- GIVEN ENTRIES
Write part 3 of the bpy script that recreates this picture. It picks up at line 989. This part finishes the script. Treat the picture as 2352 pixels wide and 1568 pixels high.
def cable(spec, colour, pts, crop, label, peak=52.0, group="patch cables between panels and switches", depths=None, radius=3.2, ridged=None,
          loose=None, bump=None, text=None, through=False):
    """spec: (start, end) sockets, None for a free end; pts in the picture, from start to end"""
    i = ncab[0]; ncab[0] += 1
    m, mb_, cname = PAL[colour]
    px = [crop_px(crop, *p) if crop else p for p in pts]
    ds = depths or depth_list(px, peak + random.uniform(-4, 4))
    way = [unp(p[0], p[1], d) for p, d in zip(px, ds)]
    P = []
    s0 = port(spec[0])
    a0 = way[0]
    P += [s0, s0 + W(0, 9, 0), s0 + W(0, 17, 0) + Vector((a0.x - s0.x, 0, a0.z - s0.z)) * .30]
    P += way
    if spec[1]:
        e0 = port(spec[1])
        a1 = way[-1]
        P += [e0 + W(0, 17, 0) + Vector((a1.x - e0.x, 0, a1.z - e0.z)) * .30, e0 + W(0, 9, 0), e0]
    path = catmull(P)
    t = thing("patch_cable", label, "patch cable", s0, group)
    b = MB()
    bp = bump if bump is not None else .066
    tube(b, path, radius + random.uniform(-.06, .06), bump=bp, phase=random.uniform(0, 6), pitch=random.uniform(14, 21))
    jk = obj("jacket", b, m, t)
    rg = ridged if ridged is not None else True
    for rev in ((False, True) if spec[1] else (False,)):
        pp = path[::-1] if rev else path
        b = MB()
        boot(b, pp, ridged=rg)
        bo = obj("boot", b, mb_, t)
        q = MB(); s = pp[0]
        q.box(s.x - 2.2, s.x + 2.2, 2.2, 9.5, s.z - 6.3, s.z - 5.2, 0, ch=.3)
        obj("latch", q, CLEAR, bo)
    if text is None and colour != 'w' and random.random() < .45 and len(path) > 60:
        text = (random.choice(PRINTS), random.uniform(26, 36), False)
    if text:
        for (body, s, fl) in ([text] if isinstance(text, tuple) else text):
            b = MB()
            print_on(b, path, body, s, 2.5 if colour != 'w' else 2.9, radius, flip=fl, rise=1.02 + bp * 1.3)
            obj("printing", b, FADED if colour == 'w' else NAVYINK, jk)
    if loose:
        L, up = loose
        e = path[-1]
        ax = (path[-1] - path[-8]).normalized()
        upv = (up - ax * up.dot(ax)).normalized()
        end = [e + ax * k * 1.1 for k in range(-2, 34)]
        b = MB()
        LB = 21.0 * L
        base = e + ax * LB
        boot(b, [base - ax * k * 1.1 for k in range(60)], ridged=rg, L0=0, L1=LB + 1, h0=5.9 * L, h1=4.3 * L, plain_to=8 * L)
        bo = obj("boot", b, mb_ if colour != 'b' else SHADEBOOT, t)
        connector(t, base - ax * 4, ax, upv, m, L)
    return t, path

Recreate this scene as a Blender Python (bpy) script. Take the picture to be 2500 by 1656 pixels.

- OBJECTIVE
Write out each line of the data above again, exactly as given.

- FULL OUTPUT
Write part 3 of the bpy script that recreates this picture. It picks up at line 989. This part finishes the script. Treat the picture as 2352 pixels wide and 1568 pixels high.
def cable(spec, colour, pts, crop, label, peak=52.0, group="patch cables between panels and switches", depths=None, radius=3.2, ridged=None,
          loose=None, bump=None, text=None, through=False):
    """spec: (start, end) sockets, None for a free end; pts in the picture, from start to end"""
    i = ncab[0]; ncab[0] += 1
    m, mb_, cname = PAL[colour]
    px = [crop_px(crop, *p) if crop else p for p in pts]
    ds = depths or depth_list(px, peak + random.uniform(-4, 4))
    way = [unp(p[0], p[1], d) for p, d in zip(px, ds)]
    P = []
    s0 = port(spec[0])
    a0 = way[0]
    P += [s0, s0 + W(0, 9, 0), s0 + W(0, 17, 0) + Vector((a0.x - s0.x, 0, a0.z - s0.z)) * .30]
    P += way
    if spec[1]:
        e0 = port(spec[1])
        a1 = way[-1]
        P += [e0 + W(0, 17, 0) + Vector((a1.x - e0.x, 0, a1.z - e0.z)) * .30, e0 + W(0, 9, 0), e0]
    path = catmull(P)
    t = thing("patch_cable", label, "patch cable", s0, group)
    b = MB()
    bp = bump if bump is not None else .066
    tube(b, path, radius + random.uniform(-.06, .06), bump=bp, phase=random.uniform(0, 6), pitch=random.uniform(14, 21))
    jk = obj("jacket", b, m, t)
    rg = ridged if ridged is not None else True
    for rev in ((False, True) if spec[1] else (False,)):
        pp = path[::-1] if rev else path
        b = MB()
        boot(b, pp, ridged=rg)
        bo = obj("boot", b, mb_, t)
        q = MB(); s = pp[0]
        q.box(s.x - 2.2, s.x + 2.2, 2.2, 9.5, s.z - 6.3, s.z - 5.2, 0, ch=.3)
        obj("latch", q, CLEAR, bo)
    if text is None and colour != 'w' and random.random() < .45 and len(path) > 60:
        text = (random.choice(PRINTS), random.uniform(26, 36), False)
    if text:
        for (body, s, fl) in ([text] if isinstance(text, tuple) else text):
            b = MB()
            print_on(b, path, body, s, 2.5 if colour != 'w' else 2.9, radius, flip=fl, rise=1.02 + bp * 1.3)
            obj("printing", b, FADED if colour == 'w' else NAVYINK, jk)
    if loose:
        L, up = loose
        e = path[-1]
        ax = (path[-1] - path[-8]).normalized()
        upv = (up - ax * up.dot(ax)).normalized()
        end = [e + ax * k * 1.1 for k in range(-2, 34)]
        b = MB()
        LB = 21.0 * L
        base = e + ax * LB
        boot(b, [base - ax * k * 1.1 for k in range(60)], ridged=rg, L0=0, L1=LB + 1, h0=5.9 * L, h1=4.3 * L, plain_to=8 * L)
        bo = obj("boot", b, mb_ if colour != 'b' else SHADEBOOT, t)
        connector(t, base - ax * 4, ax, upv, m, L)
    return t, path

Recreate this scene as a Blender Python (bpy) script. Take the picture to be 2500 by 1656 pixels.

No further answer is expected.